Di tengah hiruk pikuk perang opini yang terjadi, tidak banyak pihak yang tahu bahwa materi bahtsul masail konferwil
telah merespons era pasar bebas dalam perspektif fikih. Sebagai
antisipasi terhadap pemberlakuan pasar bebas, upaya pemerintah
memberikan proteksi terhadap produk lokal dan pengusaha domestik
dipertanyakan secara mendalam dalam forum ini. Juga impor komoditas
tertentu, peningkatan penggunaan komponen lokal (local content) dan penyediaan lapangan kerja, serta berbagai regulasi terkait lainnya.

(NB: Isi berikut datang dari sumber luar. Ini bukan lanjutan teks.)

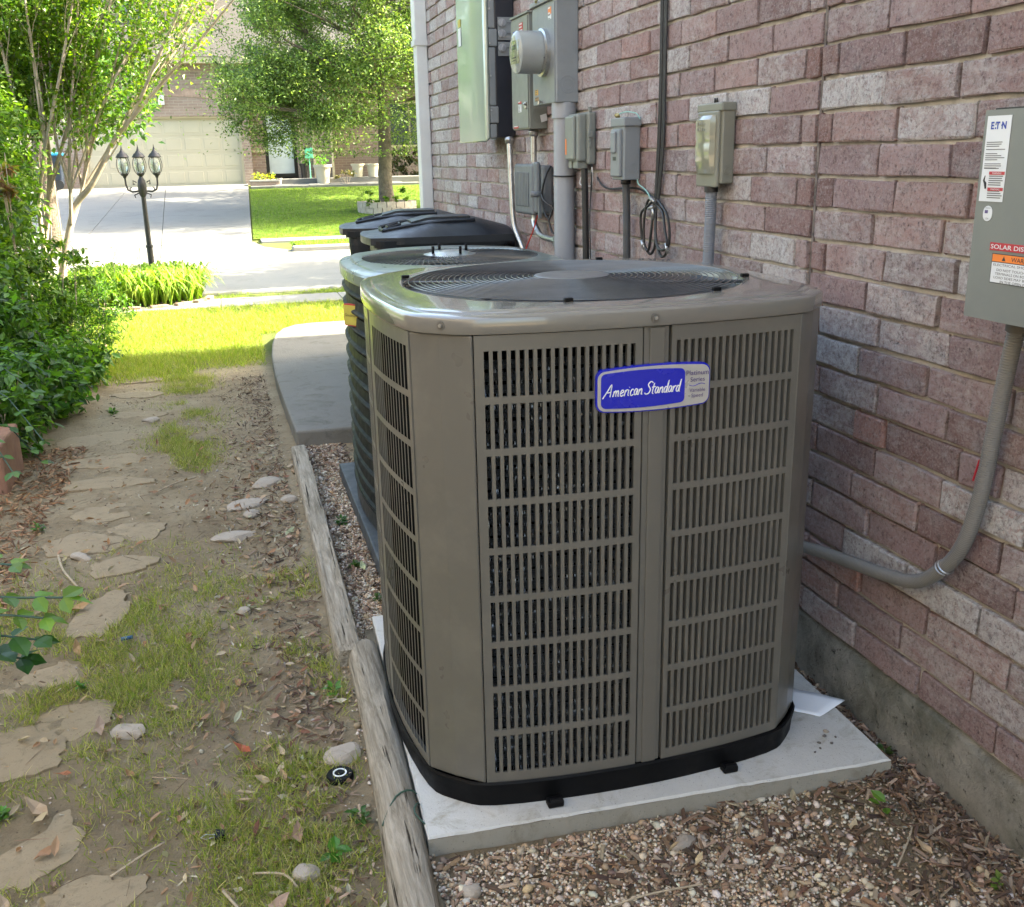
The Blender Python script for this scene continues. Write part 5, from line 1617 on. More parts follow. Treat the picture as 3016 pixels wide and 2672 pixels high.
# black cables from above ending in a coil
for k, (dy, lab) in enumerate(((.021, 'leftmost'), (.010, 'second from left'), (-.009, 'second from right'), (-.019, 'rightmost'))):
    cable('drop_cable', [(1.410 - .004 * (k % 2), 3.165 + dy, 2.35), (1.410, 3.163 + dy, 1.9), (1.411, 3.163 + dy * .9, 1.6), (1.409, 3.163 + dy * 1.1, 1.4), (1.404, 3.172 + dy * .7, 1.24)], .0043, rubber, lab + ' of the black cables hanging straight down the brick', 'cable', 7, group='black cables dropping down the wall')
coil = empty('cable_coil', (1.405, 3.17, 1.06), 'coiled black cables tied into two hanging loops on the brick', 'cable coil')
def loop(pts, r=.0046):
    return cable('loop', pts, r, rubber, None, None, 7, parent=coil, sm=5)
loop([(1.402, 3.185, 1.24), (1.398, 3.235, 1.215), (1.395, 3.285, 1.185), (1.394, 3.272, 1.11), (1.394, 3.235, 1.075), (1.392, 3.19, 1.058), (1.392, 3.155, 1.09), (1.395, 3.16, 1.16), (1.40, 3.17, 1.24)])
loop([(1.404, 3.18, 1.235), (1.40, 3.235, 1.235), (1.392, 3.25, 1.17), (1.39, 3.24, 1.09), (1.388, 3.20, 1.07), (1.388, 3.18, 1.13), (1.395, 3.175, 1.23)])
loop([(1.402, 3.17, 1.238), (1.396, 3.12, 1.225), (1.392, 3.06, 1.19), (1.39, 3.035, 1.13), (1.39, 3.05, 1.08), (1.39, 3.085, 1.058), (1.39, 3.12, 1.075), (1.393, 3.155, 1.13), (1.40, 3.17, 1.22)])
loop([(1.40, 3.17, 1.225), (1.395, 3.105, 1.20), (1.388, 3.07, 1.15), (1.386, 3.045, 1.10), (1.386, 3.08, 1.08), (1.387, 3.13, 1.10), (1.395, 3.165, 1.20)])
for (y, z, a) in ((3.172, 1.238, .4), (3.178, 1.212, -.2), (3.045, 1.088, 1.2), (3.242, 1.085, .9)):
    b = MB(); b.tube([(1.388, y - .018 * math.cos(a), z - .018 * math.sin(a)), (1.385, y + .018 * math.cos(a), z + .018 * math.sin(a))], .0055, 8); b.tube([(1.388, y - .006, z), (1.388, y + .006, z)], .008, 6); b.build('connector', steel, coil)
b = MB(); b.tube([(1.388, 3.168, 1.215), (1.388, 3.165, 1.175)], .005, 7); b.build('connector', steel, coil)

# olive AC disconnect
g3 = empty('pullout_disconnect', (WX, 2.745, 1.289), 'olive-grey pull-out disconnect box with a glossy bulging cover', 'disconnect box')
b = MB(); b.bbox((1.379, 2.672, 1.300), (WX - .001, 2.82, 1.505), .004); b.build('housing', greybox3, g3)
b = MB(); b.bbox((1.372, 2.667, 1.498), (WX - .001, 2.826, 1.522), .004); b.build('rain_hood', greybox3, g3)
b = MB(); b.bbox((1.370, 2.684, 1.290), (1.381, 2.815, 1.500), .004); dr = b.build('door', greybox3, g3)
b = MB(); rg = []
for i in range(15):
    t = i / 14; z = 1.328 + .160 * t
    o_ = .004 + .016 * math.sin(PI * min(1, (1 - t) * 0 + min(t * 1.0 + .12, 1)) ** 1.0) if t < .62 else .020
    if t > .96: o_ = .010
    rg.append([(1.371, 2.700, z), (1.371 - o_ * .8, 2.706, z), (1.371 - o_, 2.722, z), (1.371 - o_, 2.778, z), (1.371 - o_ * .8, 2.796, z), (1.371, 2.802, z)])
b.rings(rg, smooth=True, caps=(True, True)); bl = b.build('bulged_cover', simple('olive_gloss', (.23, .225, .17), .12, .0, var=.04, coat=.6), dr)
b = MB()
for q, zz in enumerate((1.468, 1.452)):
    for k in range(4): b.bbox((1.3495, 2.728 + k * .014, zz - .006), (1.3520, 2.736 + k * .014, zz + .004 * (k % 2)), .0008)
b.build('embossing', greybox3, bl)
b = MB(); knock(b, (1.397, 2.6715, 1.336), FX, .013); b.build('knockout', greybox3, g3)
for y in (2.742, 2.755):
    b = MB(); b.tube([(1.395, y, 1.522), (1.393, y, 1.536)], [.004, .0025], 6); b.build('screw_tip', rubber, g3)
cf = simple('blue_grey_conduit', (.17, .185, .21), .5, var=.08, dirt=(.2, (.1, .1, .1), 12))
cable('flexible_conduit', [(1.385, 2.742, 1.29), (1.387, 2.745, 1.2), (1.388, 2.75, 1.1), (1.388, 2.755, .9)], .0165, cf, 'blue-grey ribbed conduit below the olive disconnect box', 'conduit', 14, ribs=.005)
b = MB(); b.tube([(1.385, 2.742, 1.291), (1.385, 2.742, 1.276)], .0205, 12); b.build('conduit_nut', rubber, label='black nut where the blue-grey conduit enters the olive box', cat='fitting')

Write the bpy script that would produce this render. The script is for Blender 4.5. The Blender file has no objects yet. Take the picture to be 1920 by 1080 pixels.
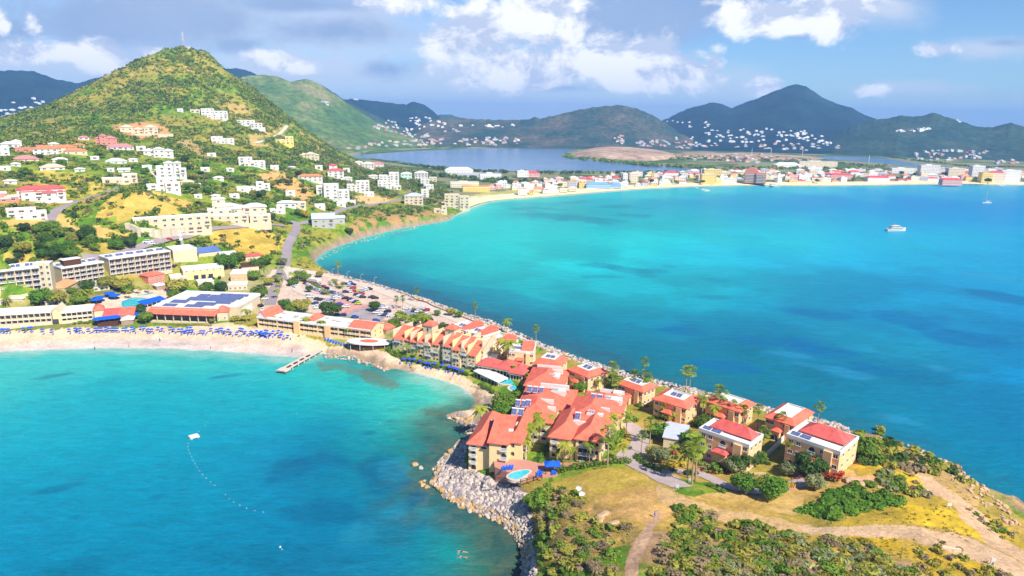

Forum bahtsul masail juga mempertanyakan, tergolong
proteksikah bila terjadi monopoli oleh badan usaha milik negara (BUMN)
atas komoditas strategis? Juga, apakah pihak asing diperbolehkan membuka
usaha eksplorasi sumber daya alam, penguasaan sektor perkebunan dalam
skala masif, serta pembelian surat utang negara (SUN)?
NU dan Indonesia memang tidak hidup di ruang hampa. Pengurus PW NU Jatim telah sadar bahwa kawasan ASEAN terikat pakta ASEAN Free Trade Area (AFTA), ASEAN-China Free Trade Agreement (ACFTA), ASEAN Economic Community, bahkan Asia Pacific Economic Cooperation (APEC).
Kesadaran para ulama NU dalam merespons tantangan globalisasi dan
pasar bebas tersebut akan terkesan naif jika tidak selaras dengan
pertimbangan yang digunakan dalam proses pemilihan pucuk pimpinannya.
Apalagi jika hanya mempertimbangkan kepentingan-kepentingan lokal dan
berjangka pendek. Wallahu-l musta’an!